Leaders of the right-wing Arena, some of whose founders were associated with the death squads that once stalked El Salvador, have been elected to the presidential palace every five years since 1989. This year the party is running a former police commander, Rodrigo Avila. He's behind in the polls, but polls here are unreliable.

Funes, the FMLN candidate, is a former journalist who was never a combatant in the war. Still, Arena warns that he would not be able to rein in the hard-line militants who still populate upper echelons of the FMLN leadership.

"Our historic fear of the Front cannot change because of the existence of the Communist Party," Armando Calderon Sol, a former president and Arena member, told The Times on Friday, referring to a faction of the FMLN.

But Bonilla, who retired from the army last year, believes the FMLN has changed and, more than that, that Arena must be dumped. He is one of about 110 former military officers who have joined the Funes campaign, along with other surprising bedfellows, such as the son of the late Jose Napoleon Duarte. The older Duarte was the U.S.-backed centrist president in the early years of the war.

"We want to leave the war behind," the younger Duarte said at another FMLN rally. He shared the stage with Funes and the party's vice presidential candidate, former guerrilla commander Salvador Sanchez Ceren, known by his nom de guerre, Leonel.

For Bonilla, the war is in the past but the country has only undergone superficial change.
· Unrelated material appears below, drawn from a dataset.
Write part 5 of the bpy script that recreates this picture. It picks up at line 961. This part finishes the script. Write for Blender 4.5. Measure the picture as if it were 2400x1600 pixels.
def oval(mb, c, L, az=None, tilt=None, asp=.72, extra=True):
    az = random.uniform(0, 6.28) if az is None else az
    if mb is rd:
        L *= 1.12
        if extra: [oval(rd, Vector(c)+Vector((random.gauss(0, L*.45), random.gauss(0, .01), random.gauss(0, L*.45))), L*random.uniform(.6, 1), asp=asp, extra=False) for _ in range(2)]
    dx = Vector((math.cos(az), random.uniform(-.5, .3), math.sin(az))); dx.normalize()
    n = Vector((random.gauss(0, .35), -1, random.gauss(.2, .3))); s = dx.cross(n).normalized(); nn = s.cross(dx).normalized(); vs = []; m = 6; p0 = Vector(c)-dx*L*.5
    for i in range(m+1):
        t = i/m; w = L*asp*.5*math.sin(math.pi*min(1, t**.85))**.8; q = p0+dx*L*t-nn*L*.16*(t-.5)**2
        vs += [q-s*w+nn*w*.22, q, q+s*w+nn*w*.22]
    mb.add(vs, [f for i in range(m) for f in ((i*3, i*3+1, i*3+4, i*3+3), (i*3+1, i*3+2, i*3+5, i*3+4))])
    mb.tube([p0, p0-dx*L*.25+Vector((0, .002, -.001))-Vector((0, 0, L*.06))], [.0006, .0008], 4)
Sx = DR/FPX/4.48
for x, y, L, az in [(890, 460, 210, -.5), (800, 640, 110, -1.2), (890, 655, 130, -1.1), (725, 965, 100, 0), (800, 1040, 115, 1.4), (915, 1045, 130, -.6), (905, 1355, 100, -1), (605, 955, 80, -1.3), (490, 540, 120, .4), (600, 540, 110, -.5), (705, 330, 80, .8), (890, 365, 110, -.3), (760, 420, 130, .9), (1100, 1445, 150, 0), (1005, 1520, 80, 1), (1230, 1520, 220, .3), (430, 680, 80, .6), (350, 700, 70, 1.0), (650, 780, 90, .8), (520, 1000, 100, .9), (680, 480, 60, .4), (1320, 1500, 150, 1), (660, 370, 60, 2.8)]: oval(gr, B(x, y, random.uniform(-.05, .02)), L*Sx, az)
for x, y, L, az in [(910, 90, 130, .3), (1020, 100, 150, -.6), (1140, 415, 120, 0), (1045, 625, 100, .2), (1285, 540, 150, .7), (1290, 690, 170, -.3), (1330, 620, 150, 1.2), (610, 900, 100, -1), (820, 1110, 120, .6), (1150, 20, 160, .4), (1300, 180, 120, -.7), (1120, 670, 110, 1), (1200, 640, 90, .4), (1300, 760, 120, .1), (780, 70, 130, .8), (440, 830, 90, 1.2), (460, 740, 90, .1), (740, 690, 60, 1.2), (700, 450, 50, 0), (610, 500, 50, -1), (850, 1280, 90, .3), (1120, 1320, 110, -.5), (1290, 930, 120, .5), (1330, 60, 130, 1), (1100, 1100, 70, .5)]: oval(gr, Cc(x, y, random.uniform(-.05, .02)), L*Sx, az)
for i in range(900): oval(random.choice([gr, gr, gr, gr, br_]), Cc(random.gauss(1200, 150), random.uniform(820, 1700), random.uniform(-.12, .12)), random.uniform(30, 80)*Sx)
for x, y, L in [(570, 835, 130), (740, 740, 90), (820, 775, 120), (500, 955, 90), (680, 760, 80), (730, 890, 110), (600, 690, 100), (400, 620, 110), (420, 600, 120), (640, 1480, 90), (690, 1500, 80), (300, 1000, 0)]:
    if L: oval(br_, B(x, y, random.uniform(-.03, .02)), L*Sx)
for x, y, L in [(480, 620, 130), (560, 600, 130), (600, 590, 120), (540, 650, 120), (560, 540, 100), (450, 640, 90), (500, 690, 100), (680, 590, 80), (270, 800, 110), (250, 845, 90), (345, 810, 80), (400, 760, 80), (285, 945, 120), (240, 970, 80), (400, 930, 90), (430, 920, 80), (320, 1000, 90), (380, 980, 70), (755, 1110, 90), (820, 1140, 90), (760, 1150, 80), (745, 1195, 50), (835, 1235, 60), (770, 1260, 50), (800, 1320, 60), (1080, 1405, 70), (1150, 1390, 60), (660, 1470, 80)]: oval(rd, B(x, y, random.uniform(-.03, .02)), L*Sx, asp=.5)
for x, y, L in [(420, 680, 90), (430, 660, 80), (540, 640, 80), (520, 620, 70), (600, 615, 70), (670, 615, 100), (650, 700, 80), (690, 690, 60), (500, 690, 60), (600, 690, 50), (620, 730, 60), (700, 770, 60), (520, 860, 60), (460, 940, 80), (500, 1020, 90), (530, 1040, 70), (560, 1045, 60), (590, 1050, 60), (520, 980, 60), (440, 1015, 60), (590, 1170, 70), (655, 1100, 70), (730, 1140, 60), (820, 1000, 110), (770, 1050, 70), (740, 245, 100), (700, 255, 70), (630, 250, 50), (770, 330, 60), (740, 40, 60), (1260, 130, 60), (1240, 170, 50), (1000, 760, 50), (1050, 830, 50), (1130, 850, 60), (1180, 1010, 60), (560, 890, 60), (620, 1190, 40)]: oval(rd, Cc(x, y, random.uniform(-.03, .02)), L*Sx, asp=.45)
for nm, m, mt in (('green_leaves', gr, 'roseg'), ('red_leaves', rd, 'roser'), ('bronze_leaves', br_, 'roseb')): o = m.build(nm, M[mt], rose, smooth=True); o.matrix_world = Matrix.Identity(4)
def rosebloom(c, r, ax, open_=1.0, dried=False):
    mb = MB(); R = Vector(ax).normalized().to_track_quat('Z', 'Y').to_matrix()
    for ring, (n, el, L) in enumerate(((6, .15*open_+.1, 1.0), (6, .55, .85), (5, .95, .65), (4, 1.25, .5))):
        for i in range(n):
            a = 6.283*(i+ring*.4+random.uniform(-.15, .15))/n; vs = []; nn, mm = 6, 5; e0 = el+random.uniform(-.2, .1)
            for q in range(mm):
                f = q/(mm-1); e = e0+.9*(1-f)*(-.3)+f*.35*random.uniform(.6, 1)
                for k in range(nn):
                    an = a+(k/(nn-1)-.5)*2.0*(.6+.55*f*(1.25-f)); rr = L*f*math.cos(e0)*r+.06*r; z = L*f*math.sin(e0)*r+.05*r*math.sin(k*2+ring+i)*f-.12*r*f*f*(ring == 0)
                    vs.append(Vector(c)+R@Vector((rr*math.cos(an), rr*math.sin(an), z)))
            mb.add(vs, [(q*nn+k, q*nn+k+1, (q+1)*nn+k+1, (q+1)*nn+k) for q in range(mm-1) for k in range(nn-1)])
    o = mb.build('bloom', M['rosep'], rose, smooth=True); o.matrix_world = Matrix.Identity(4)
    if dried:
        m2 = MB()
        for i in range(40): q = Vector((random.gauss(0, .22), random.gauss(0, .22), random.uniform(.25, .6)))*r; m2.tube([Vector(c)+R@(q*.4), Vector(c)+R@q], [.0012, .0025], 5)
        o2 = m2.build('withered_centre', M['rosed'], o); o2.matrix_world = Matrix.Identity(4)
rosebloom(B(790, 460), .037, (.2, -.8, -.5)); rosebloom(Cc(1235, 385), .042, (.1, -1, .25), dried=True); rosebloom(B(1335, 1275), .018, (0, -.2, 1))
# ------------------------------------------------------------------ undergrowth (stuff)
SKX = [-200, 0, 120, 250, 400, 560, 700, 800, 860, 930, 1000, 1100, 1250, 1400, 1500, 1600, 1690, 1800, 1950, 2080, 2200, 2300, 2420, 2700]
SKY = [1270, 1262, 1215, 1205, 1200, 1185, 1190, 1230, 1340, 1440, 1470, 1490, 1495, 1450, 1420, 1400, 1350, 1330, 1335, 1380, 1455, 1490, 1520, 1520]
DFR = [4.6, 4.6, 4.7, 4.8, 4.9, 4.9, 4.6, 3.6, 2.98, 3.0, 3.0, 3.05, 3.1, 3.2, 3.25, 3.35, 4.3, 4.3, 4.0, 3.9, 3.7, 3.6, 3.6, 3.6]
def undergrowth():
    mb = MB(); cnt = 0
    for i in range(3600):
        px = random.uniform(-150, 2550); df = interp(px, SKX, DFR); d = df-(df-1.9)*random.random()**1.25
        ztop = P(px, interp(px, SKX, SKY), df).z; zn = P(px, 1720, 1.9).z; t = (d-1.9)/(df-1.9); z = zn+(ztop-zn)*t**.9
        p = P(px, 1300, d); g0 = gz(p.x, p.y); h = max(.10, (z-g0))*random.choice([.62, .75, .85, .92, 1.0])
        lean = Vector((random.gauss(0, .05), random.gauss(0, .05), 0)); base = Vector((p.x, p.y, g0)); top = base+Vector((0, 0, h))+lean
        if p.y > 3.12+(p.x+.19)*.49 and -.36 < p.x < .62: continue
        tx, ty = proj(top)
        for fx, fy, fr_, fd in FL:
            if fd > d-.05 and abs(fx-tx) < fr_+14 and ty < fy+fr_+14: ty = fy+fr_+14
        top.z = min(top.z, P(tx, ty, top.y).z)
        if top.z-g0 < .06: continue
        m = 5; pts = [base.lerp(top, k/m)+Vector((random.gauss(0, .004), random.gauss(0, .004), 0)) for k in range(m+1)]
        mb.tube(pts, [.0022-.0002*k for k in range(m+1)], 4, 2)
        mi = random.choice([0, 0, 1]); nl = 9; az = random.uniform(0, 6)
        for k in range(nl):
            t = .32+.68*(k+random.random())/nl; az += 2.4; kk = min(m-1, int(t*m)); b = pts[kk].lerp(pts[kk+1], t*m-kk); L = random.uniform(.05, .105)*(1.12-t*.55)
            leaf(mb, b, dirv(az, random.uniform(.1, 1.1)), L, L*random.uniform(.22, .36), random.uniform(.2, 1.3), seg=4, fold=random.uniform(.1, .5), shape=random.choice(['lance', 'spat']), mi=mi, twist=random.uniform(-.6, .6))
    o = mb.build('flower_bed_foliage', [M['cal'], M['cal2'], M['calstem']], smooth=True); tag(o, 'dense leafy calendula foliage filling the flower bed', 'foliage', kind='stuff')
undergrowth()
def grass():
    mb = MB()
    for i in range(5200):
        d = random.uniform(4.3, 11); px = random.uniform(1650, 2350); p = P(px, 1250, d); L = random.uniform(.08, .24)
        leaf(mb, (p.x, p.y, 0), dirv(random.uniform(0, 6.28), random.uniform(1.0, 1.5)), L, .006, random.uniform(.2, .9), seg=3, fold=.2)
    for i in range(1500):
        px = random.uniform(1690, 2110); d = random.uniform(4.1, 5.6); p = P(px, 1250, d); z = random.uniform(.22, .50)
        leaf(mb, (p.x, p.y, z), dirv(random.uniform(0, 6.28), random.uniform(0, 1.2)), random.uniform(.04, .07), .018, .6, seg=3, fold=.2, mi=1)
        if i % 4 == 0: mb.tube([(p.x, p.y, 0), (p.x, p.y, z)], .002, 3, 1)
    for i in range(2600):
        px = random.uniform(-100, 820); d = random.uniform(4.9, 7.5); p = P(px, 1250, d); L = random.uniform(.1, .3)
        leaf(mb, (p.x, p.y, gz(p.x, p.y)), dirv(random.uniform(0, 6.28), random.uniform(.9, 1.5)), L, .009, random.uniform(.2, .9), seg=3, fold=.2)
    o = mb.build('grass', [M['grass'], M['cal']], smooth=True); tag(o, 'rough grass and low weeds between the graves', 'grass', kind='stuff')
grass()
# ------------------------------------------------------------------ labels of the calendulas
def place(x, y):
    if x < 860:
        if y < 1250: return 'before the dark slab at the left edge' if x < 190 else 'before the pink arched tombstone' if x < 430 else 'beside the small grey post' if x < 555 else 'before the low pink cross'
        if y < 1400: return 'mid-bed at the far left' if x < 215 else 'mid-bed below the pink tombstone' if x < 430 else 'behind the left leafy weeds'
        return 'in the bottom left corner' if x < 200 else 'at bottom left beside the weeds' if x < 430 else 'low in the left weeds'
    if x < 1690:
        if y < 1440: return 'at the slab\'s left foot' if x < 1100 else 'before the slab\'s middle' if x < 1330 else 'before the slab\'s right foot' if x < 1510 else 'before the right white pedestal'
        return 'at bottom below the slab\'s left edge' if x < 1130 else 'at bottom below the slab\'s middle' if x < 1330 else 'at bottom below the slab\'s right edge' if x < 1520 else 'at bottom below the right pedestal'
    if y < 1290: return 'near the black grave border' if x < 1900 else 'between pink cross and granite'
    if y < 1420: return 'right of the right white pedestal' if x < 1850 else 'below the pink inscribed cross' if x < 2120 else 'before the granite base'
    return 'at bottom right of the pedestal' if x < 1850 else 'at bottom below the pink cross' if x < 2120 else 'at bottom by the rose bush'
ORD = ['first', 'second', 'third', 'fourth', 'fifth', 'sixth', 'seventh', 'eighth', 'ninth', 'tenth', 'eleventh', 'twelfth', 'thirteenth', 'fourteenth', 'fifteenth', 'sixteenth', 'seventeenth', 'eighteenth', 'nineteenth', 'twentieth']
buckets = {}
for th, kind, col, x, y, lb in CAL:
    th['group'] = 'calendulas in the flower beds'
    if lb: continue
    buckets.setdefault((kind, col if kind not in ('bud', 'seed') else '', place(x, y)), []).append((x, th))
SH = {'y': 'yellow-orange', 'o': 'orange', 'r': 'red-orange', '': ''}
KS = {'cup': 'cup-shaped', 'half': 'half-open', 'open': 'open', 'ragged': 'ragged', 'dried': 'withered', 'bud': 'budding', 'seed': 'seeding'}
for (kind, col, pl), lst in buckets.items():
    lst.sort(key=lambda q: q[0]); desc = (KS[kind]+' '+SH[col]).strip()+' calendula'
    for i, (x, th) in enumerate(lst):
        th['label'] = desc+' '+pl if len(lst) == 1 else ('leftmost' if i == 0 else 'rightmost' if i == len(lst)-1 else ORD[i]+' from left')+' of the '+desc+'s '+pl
There is greater freedom of expression, but homicides have soared along with the cost of living. Government institutions are seen as corrupt shells acting on partisan interests and unable to mete out justice.

"We can sit here and talk about this and not get killed," said Bonilla, 52, who has the close-cropped hair of the soldier he was and the salt-and-pepper beard and wire-rimmed glasses of the activist he has become. "But there is no social mobility, no opportunity. Graduate, and you have no job. Don't graduate, and you have to go to work [illegally] in the U.S."

The realigning of political affinities is part of a maturing process but also a matter of clear-eyed, practical realism, analysts here say.

"They have understood Arena is not the solution, and in Funes they see a hope," said Ernesto Rivas Gallont, former ambassador to the U.S. and now a political analyst. "This might have been unthinkable a few years ago. Is it political maturation? Maybe. More than that, it is pragmatism. I'm not sure in the end it will be more than symbolic."

The symbolism is nevertheless powerful. After his interview Friday with The Times, Bonilla was heading north to campaign in a village in Morazan province, a guerrilla stronghold during the war and site of some of the fiercest combat. He would be campaigning in a town called Segundo Montes, named in honor of one of the six Jesuit priests slain by the Salvadoran army in 1989.

In his campaign appear- ances, Bonilla realizes he is speaking to peasants whose families might have been killed by men under his command. Yet they still push their calloused palms toward his, wanting to shake his hand.

"I'm in a historic moment," Bonilla said, "and I don't want to think I missed it and didn't participate."